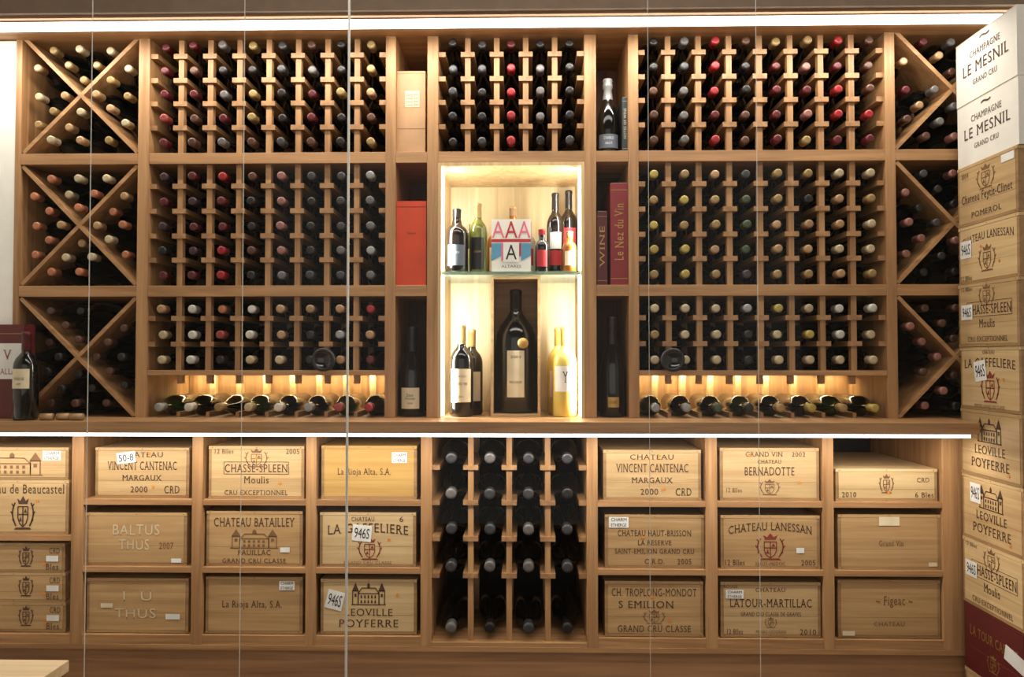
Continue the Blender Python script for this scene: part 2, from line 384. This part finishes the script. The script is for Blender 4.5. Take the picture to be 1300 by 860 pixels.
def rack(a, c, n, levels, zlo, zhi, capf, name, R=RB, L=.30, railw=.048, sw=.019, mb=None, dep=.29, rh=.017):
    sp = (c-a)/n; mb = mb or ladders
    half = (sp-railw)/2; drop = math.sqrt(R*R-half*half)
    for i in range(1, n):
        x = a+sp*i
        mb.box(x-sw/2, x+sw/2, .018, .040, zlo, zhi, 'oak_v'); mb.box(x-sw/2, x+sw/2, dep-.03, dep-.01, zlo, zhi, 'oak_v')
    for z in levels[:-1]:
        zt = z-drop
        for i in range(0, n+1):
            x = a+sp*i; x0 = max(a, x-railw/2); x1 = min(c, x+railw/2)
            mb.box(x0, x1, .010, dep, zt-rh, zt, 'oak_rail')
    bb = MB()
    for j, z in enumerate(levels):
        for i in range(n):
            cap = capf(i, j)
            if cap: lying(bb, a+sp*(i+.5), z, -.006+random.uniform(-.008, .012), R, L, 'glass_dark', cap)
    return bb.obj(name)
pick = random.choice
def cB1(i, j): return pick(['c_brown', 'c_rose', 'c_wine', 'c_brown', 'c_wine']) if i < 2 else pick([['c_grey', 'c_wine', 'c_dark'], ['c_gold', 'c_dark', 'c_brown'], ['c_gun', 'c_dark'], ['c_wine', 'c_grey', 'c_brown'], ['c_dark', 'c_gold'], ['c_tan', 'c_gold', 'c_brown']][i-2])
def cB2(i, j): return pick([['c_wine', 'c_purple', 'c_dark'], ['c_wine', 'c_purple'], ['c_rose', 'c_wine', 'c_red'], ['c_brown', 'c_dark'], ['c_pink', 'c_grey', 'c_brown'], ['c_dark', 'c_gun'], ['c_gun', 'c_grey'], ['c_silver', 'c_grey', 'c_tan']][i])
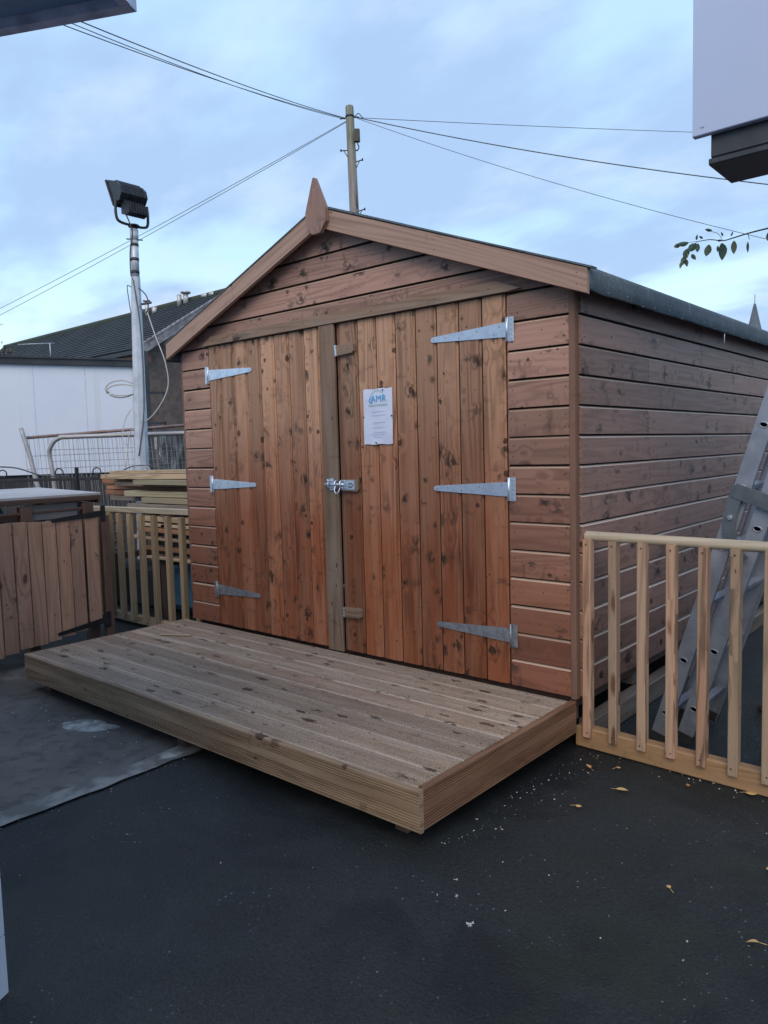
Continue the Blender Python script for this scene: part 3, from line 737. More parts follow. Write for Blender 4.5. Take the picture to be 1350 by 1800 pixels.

::::::

**What is asked:** Give back exactly the lines from the first line of the data through the line with "def cB2(i, j): return", pictures excluded.

**Solution for this problem:**
Continue the Blender Python script for this scene: part 2, from line 384. This part finishes the script. The script is for Blender 4.5. Take the picture to be 1300 by 860 pixels.
def rack(a, c, n, levels, zlo, zhi, capf, name, R=RB, L=.30, railw=.048, sw=.019, mb=None, dep=.29, rh=.017):
    sp = (c-a)/n; mb = mb or ladders
    half = (sp-railw)/2; drop = math.sqrt(R*R-half*half)
    for i in range(1, n):
        x = a+sp*i
        mb.box(x-sw/2, x+sw/2, .018, .040, zlo, zhi, 'oak_v'); mb.box(x-sw/2, x+sw/2, dep-.03, dep-.01, zlo, zhi, 'oak_v')
    for z in levels[:-1]:
        zt = z-drop
        for i in range(0, n+1):
            x = a+sp*i; x0 = max(a, x-railw/2); x1 = min(c, x+railw/2)
            mb.box(x0, x1, .010, dep, zt-rh, zt, 'oak_rail')
    bb = MB()
    for j, z in enumerate(levels):
        for i in range(n):
            cap = capf(i, j)
            if cap: lying(bb, a+sp*(i+.5), z, -.006+random.uniform(-.008, .012), R, L, 'glass_dark', cap)
    return bb.obj(name)
pick = random.choice
def cB1(i, j): return pick(['c_brown', 'c_rose', 'c_wine', 'c_brown', 'c_wine']) if i < 2 else pick([['c_grey', 'c_wine', 'c_dark'], ['c_gold', 'c_dark', 'c_brown'], ['c_gun', 'c_dark'], ['c_wine', 'c_grey', 'c_brown'], ['c_dark', 'c_gold'], ['c_tan', 'c_gold', 'c_brown']][i-2])
def cB2(i, j): return pick([['c_wine', 'c_purple', 'c_dark'], ['c_wine', 'c_purple'], ['c_rose', 'c_wine', 'c_red'], ['c_brown', 'c_dark'], ['c_pink', 'c_grey', 'c_brown'], ['c_dark', 'c_gun'], ['c_gun', 'c_grey'], ['c_silver', 'c_grey', 'c_tan']][i])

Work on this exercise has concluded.